Horowitz’s assertion that “ most students go through four years of a university education without ever encountering a conservative adult” is ridiculous. But that fact that he doesn’t regard college students as “adults” says a lot about his point of view.
Horowitz writes, “Do I need to burden my text to provide chapter and verse of specific cases to make this point?” Yes, you do actually need to prove your claims. And while I also doubt this new claim that the federal government has a “profound effect” on college hiring, that wasn’t your claim. Your claim was that “Contracts had been signed which allowed government officials to decide whom universities could hire, what salaries they could pay, who they could admit as students to their institutions, and even what kind of statements teachers could make in the classroom.” Prove it. The fact that Dershowitz got so paranoid that he voluntarily started taping his lectures is not proof that government bureaucracies control the hiring, salaries, admissions, and classroom statements of colleges. It’s not even the slightest bit of evidence.

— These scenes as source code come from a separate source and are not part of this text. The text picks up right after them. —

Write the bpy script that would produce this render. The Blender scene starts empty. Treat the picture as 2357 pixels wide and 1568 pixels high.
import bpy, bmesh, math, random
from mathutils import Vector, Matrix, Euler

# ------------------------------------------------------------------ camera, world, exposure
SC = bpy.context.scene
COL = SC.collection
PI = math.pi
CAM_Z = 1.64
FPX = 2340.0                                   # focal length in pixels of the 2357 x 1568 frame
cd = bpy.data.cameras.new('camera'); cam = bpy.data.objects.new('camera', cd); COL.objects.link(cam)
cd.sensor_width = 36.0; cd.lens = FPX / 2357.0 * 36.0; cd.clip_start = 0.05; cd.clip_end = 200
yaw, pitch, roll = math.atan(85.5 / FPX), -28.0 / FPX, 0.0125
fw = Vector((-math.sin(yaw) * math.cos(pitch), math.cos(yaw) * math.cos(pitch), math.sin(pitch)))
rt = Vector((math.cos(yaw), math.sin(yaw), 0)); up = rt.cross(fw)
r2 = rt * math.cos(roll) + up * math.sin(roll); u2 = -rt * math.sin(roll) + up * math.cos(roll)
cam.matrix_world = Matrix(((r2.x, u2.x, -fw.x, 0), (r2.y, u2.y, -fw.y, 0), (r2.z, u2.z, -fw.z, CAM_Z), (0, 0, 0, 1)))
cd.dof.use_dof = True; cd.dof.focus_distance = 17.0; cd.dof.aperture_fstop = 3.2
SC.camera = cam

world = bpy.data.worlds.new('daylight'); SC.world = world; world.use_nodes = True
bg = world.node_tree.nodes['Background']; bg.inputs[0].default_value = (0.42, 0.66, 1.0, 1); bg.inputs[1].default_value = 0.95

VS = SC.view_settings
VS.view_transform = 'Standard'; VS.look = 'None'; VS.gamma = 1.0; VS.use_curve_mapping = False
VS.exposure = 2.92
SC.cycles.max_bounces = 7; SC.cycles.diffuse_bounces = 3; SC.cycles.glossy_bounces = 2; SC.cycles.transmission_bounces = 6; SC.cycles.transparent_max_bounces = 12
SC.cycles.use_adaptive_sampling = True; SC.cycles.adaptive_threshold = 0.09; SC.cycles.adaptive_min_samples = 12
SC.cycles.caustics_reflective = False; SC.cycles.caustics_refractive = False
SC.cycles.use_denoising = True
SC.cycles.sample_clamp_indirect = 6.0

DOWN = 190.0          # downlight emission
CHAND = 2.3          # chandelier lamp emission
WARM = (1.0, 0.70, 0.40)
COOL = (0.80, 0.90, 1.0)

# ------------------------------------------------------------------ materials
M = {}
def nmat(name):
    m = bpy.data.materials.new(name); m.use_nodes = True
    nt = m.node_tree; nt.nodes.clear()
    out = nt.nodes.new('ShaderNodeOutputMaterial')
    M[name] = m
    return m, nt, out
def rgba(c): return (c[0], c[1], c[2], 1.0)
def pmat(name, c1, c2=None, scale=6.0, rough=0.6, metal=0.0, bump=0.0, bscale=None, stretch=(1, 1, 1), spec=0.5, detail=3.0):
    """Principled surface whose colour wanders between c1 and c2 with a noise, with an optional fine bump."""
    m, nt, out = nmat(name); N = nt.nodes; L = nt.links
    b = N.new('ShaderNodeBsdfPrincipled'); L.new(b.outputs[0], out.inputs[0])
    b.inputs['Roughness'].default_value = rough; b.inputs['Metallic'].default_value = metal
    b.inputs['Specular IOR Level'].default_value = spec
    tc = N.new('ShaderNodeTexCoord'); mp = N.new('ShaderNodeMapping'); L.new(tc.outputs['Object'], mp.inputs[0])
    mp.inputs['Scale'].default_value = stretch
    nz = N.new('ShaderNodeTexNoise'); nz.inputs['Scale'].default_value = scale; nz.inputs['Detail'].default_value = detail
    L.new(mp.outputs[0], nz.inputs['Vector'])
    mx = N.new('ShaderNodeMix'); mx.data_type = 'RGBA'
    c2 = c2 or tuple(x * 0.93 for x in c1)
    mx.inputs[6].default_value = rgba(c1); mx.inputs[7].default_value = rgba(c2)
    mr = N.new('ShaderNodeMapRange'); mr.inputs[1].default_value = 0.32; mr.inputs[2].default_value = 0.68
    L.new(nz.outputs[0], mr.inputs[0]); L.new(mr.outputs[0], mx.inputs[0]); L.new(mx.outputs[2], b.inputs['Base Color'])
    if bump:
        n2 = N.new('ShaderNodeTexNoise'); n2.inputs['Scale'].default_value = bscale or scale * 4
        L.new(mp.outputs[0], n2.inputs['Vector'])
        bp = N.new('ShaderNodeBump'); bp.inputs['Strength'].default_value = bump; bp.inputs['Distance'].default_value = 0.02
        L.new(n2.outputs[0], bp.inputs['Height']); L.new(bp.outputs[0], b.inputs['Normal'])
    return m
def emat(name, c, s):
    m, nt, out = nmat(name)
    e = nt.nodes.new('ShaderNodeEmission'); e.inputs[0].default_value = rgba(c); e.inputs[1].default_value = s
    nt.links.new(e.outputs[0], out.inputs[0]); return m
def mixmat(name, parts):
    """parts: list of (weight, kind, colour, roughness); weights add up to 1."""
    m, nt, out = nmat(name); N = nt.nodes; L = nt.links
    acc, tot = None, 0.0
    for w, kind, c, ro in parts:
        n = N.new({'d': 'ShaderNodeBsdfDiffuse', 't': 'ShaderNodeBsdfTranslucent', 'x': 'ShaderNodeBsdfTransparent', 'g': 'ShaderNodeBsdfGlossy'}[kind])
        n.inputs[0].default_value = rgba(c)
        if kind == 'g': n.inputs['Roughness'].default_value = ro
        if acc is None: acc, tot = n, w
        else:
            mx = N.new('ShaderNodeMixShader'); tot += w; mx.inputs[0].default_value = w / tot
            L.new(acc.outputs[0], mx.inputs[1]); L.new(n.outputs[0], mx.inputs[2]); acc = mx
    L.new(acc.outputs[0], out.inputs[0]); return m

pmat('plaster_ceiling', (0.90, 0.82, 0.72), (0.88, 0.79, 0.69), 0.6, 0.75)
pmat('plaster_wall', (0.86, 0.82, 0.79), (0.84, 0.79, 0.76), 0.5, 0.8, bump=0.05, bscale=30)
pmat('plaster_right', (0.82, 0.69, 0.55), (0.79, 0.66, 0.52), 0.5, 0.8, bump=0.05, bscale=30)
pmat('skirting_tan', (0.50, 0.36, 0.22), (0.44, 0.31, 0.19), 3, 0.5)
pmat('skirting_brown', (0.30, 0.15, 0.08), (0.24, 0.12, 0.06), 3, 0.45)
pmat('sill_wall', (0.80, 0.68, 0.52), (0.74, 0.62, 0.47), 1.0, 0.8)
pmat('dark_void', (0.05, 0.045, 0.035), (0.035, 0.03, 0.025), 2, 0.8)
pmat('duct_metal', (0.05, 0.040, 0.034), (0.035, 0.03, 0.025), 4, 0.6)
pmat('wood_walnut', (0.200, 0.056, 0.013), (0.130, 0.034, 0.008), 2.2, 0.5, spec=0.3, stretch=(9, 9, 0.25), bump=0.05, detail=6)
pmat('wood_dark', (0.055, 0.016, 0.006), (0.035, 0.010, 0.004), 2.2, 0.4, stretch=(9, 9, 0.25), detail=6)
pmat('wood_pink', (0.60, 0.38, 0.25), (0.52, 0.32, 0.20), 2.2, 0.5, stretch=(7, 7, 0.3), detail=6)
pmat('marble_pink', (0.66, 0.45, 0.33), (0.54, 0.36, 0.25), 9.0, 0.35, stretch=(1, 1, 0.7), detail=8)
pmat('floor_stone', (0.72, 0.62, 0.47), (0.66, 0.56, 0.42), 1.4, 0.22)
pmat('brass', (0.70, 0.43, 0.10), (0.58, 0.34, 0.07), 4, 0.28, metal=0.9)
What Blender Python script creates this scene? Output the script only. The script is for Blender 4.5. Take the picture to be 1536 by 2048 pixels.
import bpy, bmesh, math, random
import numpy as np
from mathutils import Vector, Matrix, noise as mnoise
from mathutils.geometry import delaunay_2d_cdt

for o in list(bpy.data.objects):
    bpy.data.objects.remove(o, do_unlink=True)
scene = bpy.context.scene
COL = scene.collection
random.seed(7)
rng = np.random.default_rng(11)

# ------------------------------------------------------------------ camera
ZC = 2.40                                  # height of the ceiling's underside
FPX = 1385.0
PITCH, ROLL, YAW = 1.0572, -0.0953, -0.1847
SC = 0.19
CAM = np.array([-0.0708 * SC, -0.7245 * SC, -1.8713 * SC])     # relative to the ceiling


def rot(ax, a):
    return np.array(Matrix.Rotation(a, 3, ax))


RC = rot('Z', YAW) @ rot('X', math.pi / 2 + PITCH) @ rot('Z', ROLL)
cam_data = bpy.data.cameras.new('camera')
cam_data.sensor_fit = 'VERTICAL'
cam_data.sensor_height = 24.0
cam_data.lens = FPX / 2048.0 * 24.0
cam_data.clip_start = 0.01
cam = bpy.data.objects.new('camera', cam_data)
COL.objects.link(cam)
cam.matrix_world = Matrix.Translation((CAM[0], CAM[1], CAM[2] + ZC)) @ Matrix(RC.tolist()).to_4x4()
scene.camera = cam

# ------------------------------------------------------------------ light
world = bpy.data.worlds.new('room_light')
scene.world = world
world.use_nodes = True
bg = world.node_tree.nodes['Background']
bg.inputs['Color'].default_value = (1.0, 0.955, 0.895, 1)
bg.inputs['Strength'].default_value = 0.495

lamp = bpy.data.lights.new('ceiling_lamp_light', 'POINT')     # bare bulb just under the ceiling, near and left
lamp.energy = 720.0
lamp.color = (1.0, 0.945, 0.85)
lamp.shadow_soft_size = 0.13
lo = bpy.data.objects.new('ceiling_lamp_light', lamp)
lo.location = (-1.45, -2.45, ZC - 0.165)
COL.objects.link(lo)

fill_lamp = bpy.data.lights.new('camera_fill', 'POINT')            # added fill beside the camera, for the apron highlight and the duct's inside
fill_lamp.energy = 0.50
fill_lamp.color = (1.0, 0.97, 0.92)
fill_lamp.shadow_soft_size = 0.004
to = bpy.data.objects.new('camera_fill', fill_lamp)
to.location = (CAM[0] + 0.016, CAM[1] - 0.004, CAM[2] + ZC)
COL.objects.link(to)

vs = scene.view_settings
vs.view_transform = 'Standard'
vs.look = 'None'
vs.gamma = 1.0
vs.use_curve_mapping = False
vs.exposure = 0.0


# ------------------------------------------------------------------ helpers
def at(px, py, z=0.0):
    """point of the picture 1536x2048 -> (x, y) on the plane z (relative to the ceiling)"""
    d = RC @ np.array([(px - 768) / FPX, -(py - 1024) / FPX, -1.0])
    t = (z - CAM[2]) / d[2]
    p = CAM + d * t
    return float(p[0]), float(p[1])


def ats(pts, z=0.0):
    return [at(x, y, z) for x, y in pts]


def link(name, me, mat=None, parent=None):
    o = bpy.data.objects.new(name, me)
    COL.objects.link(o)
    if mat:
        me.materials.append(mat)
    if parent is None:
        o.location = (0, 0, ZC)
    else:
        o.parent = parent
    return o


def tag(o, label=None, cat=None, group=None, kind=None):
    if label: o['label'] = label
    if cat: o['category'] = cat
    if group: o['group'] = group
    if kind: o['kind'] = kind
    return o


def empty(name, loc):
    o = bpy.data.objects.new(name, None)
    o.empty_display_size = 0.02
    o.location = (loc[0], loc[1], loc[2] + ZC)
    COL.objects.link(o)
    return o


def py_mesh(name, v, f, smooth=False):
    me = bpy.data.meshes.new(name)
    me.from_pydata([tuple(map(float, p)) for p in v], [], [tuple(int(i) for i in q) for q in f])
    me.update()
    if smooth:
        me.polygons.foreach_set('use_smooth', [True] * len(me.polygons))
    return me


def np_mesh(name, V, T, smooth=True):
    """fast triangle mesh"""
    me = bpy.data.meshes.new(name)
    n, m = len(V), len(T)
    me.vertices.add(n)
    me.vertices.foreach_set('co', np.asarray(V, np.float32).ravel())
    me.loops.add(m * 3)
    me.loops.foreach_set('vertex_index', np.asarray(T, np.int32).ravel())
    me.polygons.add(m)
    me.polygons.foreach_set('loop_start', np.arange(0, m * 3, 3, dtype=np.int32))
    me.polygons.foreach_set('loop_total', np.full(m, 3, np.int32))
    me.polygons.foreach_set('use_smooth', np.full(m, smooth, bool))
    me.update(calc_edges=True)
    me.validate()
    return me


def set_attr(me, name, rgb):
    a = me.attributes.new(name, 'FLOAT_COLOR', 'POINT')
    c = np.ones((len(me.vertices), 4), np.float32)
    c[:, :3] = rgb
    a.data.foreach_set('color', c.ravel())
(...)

David Horowitz responds: I answered your first several points in the original interview. Re-read my answers. As for the evidence of a contract issue, every university that receives federal funds agrees to adhere to the discriminatory practices required by the EEOC in the name of political correctness. These practices — racial preferences for designated racial groups and gender preferences for females — obviously affects hiring decisions.
John K. Wilson: I don’t agree that your earlier responses answered my points. I also don’t think that federal nondiscrimination laws really affect hiring decisions (and not any differently than all employers are affected), since they do not require (and in fact ban) racial preferences.
Horowitz: I am at a loss as to how to reply to someone who maintains that government enforced racial preferences are not racial preferences. I think we’ve reached the end of the line here.